Le 21 octobre 2015, la préfecture des Bouches-du-Rhône avait publié un arrêté précisant : "l'activité de transport routier à titre onéreux effectuée par des conducteurs ne remplissant pas les conditions réglementaires, organisée par la société Uber France SAS, ou ses intermédiaires, au moyen de l'application pour mobile UberX, est interdite à la Gare SNCF St Charles, au Grand Port Maritime de Marseille, au centre-ville de Marseille, délimité par les arrondissements suivants: 13001, 13002, 13003, 13004, 13005, 13006, 13007, 13008, 13009, 13010, 13011, 13012, à l'aéroport de Marseille Provence, et à la gare SNCF d'Aix-en-Provence TGV".
Dès le lendemain de la publication de l'arrêté par le préfet de police, Laurent Nunes doit se justifier auprès des médias.
Il faut dire que certains avocats décortiquent l'arrêté , dès sa parution. Des termes de l'arrêté les interrogent : seul UberX est visé. Alors que le préfet de police dit vouloir viser le travail dissimulé (les chauffeurs de VTC qui ne sont pas inscrits au registre du commerce et des sociétés).
Le mardi 3 novembre, un nouvel arrêté remplace le précédent. Il concerne désormais tout le département des Bouches-du-Rhône et plus seulement l'application Uber. Le nouvel arrêté vise simplement toute personne qui exerce une "activité de transport routier de personnes à titre onéreux" dans des conditions non conformes à la loi", quelle que soit l'application mobile.
La carrière du préfet des Bouches-du-Rhone
Laurent Nunes est resté préfet de police jusqu'en 2017. Il a été nommé en juin 2017 Directeur Général à la Sécurité Intérieure (la DGSI), il enchainera l'année suivante dans le deuxième gouvernement d'Édouard Philippe comme secrétaire d’État auprès du ministre de l'Intérieur.

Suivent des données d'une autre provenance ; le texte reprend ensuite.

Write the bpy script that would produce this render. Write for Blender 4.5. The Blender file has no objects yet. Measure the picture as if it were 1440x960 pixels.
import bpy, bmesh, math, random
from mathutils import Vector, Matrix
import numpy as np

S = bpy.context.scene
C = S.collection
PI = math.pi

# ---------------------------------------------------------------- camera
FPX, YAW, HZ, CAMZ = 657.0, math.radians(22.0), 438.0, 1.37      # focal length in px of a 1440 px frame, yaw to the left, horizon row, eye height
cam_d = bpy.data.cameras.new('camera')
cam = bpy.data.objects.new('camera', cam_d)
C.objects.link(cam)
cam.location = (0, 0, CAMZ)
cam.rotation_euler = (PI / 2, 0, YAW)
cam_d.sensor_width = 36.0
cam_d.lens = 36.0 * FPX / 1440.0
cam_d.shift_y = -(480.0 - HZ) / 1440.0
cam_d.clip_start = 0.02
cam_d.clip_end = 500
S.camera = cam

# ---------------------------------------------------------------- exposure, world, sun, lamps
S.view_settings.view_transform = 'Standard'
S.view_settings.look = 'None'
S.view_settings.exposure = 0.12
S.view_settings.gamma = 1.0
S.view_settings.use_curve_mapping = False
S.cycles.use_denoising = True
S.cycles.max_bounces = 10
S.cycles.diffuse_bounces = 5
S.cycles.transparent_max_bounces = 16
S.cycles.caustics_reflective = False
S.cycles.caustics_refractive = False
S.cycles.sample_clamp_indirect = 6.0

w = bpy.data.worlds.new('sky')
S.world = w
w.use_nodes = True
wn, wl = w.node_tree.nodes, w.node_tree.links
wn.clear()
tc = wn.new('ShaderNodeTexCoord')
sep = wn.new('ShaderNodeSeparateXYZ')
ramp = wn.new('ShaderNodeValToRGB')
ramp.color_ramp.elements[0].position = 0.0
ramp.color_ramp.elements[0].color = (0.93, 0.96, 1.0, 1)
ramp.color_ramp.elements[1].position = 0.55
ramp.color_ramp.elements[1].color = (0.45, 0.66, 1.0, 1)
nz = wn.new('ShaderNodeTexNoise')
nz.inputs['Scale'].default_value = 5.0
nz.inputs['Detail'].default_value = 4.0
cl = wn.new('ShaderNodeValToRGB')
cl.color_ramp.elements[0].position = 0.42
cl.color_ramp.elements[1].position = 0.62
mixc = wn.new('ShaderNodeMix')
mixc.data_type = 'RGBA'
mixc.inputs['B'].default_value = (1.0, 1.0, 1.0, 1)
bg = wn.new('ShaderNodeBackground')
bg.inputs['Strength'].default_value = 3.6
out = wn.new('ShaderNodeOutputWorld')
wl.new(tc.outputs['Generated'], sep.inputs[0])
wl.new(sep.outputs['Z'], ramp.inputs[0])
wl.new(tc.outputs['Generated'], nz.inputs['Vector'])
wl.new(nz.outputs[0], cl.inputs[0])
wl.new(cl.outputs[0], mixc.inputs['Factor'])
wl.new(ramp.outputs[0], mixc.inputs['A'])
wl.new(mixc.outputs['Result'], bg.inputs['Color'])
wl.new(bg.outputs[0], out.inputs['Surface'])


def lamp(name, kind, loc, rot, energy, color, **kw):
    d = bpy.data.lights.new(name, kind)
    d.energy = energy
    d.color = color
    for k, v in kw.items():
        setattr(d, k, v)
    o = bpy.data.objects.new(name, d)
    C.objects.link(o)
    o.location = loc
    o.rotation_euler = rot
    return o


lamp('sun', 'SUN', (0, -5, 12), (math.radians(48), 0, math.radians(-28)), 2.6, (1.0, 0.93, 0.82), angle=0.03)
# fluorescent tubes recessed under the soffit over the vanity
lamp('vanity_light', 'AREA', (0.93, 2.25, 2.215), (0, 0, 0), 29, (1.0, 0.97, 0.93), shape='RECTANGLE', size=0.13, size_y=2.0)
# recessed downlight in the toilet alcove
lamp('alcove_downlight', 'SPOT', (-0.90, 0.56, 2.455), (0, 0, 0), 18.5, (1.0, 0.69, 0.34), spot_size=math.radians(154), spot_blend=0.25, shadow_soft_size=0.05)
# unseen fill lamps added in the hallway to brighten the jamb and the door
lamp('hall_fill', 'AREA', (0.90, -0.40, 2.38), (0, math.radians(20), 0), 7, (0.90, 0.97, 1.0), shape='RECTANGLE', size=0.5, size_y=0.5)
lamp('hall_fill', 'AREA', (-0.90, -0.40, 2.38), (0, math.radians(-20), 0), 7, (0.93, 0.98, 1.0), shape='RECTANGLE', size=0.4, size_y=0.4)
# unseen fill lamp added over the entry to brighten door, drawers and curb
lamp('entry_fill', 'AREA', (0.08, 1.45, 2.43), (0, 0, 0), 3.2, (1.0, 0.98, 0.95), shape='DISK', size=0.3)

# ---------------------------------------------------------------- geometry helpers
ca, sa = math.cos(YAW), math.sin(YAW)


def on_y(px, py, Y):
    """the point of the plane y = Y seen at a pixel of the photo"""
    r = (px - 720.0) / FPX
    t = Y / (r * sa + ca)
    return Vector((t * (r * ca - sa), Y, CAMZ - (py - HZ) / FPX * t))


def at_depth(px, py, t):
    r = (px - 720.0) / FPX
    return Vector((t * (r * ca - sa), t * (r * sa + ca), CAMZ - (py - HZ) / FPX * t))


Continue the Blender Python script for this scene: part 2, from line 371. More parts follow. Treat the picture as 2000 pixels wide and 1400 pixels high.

En 2020, il est nommé coordonnateur national du renseignement et de la lutte contre le terrorisme, poste qu'il occupe toujours aujourd'hui.
Uber à l'OM
L'histoire d'Uber à Marseille ne s'arrête pas là. La marque s'achète une image sportive et populaire en devenant le sponsor de l'OM. Le 1er juillet 2019, Uber Eats apparait sur les maillots de l'Olympique de Marseille. Conclu pour une durée de trois ans, le contrat avec le club phocéen a donc expiré à la fin de cette saison 2021-2022. Le nouveau sponsor de l'OM est "Cazoo", entreprise britannique spécialisée dans la vente en ligne de voitures.